The task
Print the listing in its entirety and exactly, leaving out images.
>> START
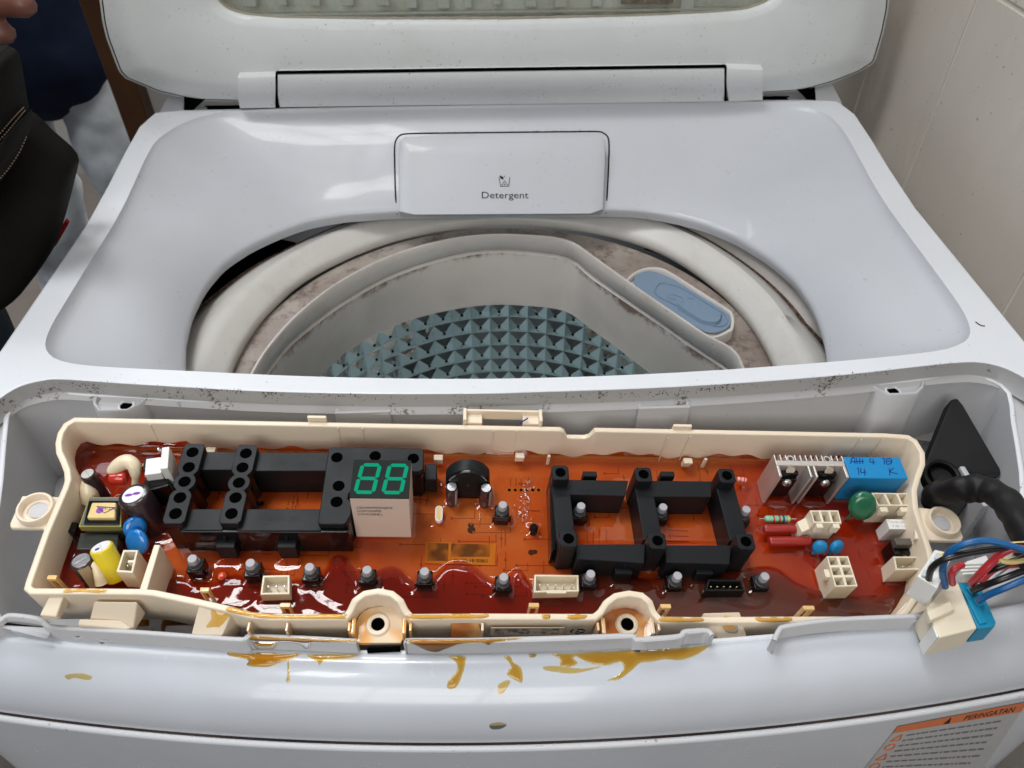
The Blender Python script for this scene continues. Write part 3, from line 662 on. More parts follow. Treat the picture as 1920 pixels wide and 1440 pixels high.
# face with a window: bridge outer/inner by polar sampling
win = [lp(*p, 6) for p in win_px]+[lp(1440, -400, 6), lp(410, -400, 6)]
lc = np.mean(np.array([win[0], win[-3], lp(930, -300, 6)]), 0); lc = np.array(lp(930, -170, 6))
NL = 700
def pol(P, k=8): return polar(densify(P, k), lc, NL)
tt, r_w = pol(win); _, r_i = pol(A_i); _, r_o = pol(A_o); _, r_w2 = pol([tuple(q) for q in offset_poly(win, 7)])
r_w = sm(r_w, 2); r_w2 = sm(r_w2, 3)
cx_, sx_ = np.cos(tt), np.sin(tt)
ringl = lambda r, w: [(lc[0]+c*q, lc[1]+s_*q, w) for c, s_, q in zip(cx_, sx_, r)]
mb = MB().loft([ringl(r_o+1.5, -32), ringl(r_o+1.5, -10), ringl(r_o+.6, -4), ringl(r_o, 0), ringl(r_i*.6+r_o*.4, 3.4), ringl(r_i, 6), ringl((r_i*.9+r_w2*.1), 6.6), ringl(r_w2, 6.4), ringl(r_w*.5+r_w2*.5, 5.0), ringl(r_w, 2.5), ringl(r_w-.3, 0), ringl(r_w-.2, -6)])
lid = build('lid', mb, M_lid, WMR, LF, angle=50)
mb = MB().loft([ringl(r_o+.1, .3), ringl(r_o+.85, .15)]); build('lid_seam', mb, M_dark, lid, LF)
mb = MB().loft([ringl(r_o+.9, -1.0), ringl(r_o+1.0, .2), ringl(r_o+3.2, -1.2), ringl(r_o+3.6, -12), ringl(r_o+3, -36), ringl(r_o-14, -44)]); build('lid_back', mb, M_lidside, lid, LF, angle=60)
mb = MB().add(ringl(r_w+1, -4), [tuple(range(NL))]); build('lid_glass', mb, M_glass, lid, LF, flat=True)
mb = MB().loft([ringl(r_w-.1, 1.2), ringl(r_w-1.4, 1.2), ringl(r_w-1.4, -4)]); build('window_gasket', mb, plastic('gasket_grey', (.30, .28, .22), .5, .1, smudge=.5, smcol=(.12, .1, .07)), lid, LF)
# shelf of grimy plastic and moulded bits behind the glass
def lbox(name, x0, x1, y0, y1, w, t, mat):
    a = lp(x0, y1, w); b = lp(x1, y0, w); return build(name, MB().box(((a[0]+b[0])/2, (a[1]+b[1])/2, w-t/2), (b[0]-a[0], b[1]-a[1], t)), mat, lid, LF, bevel=.8)
M_pale = plastic('pale_translucent_plastic', (.58, .60, .55), .35, .1, smudge=.5, smcol=(.2, .17, .12)); M_bit = plastic('clear_clip_plastic', (.66, .70, .68), .2, .08)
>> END
Task output
The Blender Python script for this scene continues. Write part 3, from line 662 on. More parts follow. Treat the picture as 1920 pixels wide and 1440 pixels high.
# face with a window: bridge outer/inner by polar sampling
win = [lp(*p, 6) for p in win_px]+[lp(1440, -400, 6), lp(410, -400, 6)]
lc = np.mean(np.array([win[0], win[-3], lp(930, -300, 6)]), 0); lc = np.array(lp(930, -170, 6))
NL = 700
def pol(P, k=8): return polar(densify(P, k), lc, NL)
tt, r_w = pol(win); _, r_i = pol(A_i); _, r_o = pol(A_o); _, r_w2 = pol([tuple(q) for q in offset_poly(win, 7)])
r_w = sm(r_w, 2); r_w2 = sm(r_w2, 3)
cx_, sx_ = np.cos(tt), np.sin(tt)
ringl = lambda r, w: [(lc[0]+c*q, lc[1]+s_*q, w) for c, s_, q in zip(cx_, sx_, r)]
mb = MB().loft([ringl(r_o+1.5, -32), ringl(r_o+1.5, -10), ringl(r_o+.6, -4), ringl(r_o, 0), ringl(r_i*.6+r_o*.4, 3.4), ringl(r_i, 6), ringl((r_i*.9+r_w2*.1), 6.6), ringl(r_w2, 6.4), ringl(r_w*.5+r_w2*.5, 5.0), ringl(r_w, 2.5), ringl(r_w-.3, 0), ringl(r_w-.2, -6)])
lid = build('lid', mb, M_lid, WMR, LF, angle=50)
mb = MB().loft([ringl(r_o+.1, .3), ringl(r_o+.85, .15)]); build('lid_seam', mb, M_dark, lid, LF)
mb = MB().loft([ringl(r_o+.9, -1.0), ringl(r_o+1.0, .2), ringl(r_o+3.2, -1.2), ringl(r_o+3.6, -12), ringl(r_o+3, -36), ringl(r_o-14, -44)]); build('lid_back', mb, M_lidside, lid, LF, angle=60)
mb = MB().add(ringl(r_w+1, -4), [tuple(range(NL))]); build('lid_glass', mb, M_glass, lid, LF, flat=True)
mb = MB().loft([ringl(r_w-.1, 1.2), ringl(r_w-1.4, 1.2), ringl(r_w-1.4, -4)]); build('window_gasket', mb, plastic('gasket_grey', (.30, .28, .22), .5, .1, smudge=.5, smcol=(.12, .1, .07)), lid, LF)
# shelf of grimy plastic and moulded bits behind the glass
def lbox(name, x0, x1, y0, y1, w, t, mat):
    a = lp(x0, y1, w); b = lp(x1, y0, w); return build(name, MB().box(((a[0]+b[0])/2, (a[1]+b[1])/2, w-t/2), (b[0]-a[0], b[1]-a[1], t)), mat, lid, LF, bevel=.8)
M_pale = plastic('pale_translucent_plastic', (.58, .60, .55), .35, .1, smudge=.5, smcol=(.2, .17, .12)); M_bit = plastic('clear_clip_plastic', (.66, .70, .68), .2, .08)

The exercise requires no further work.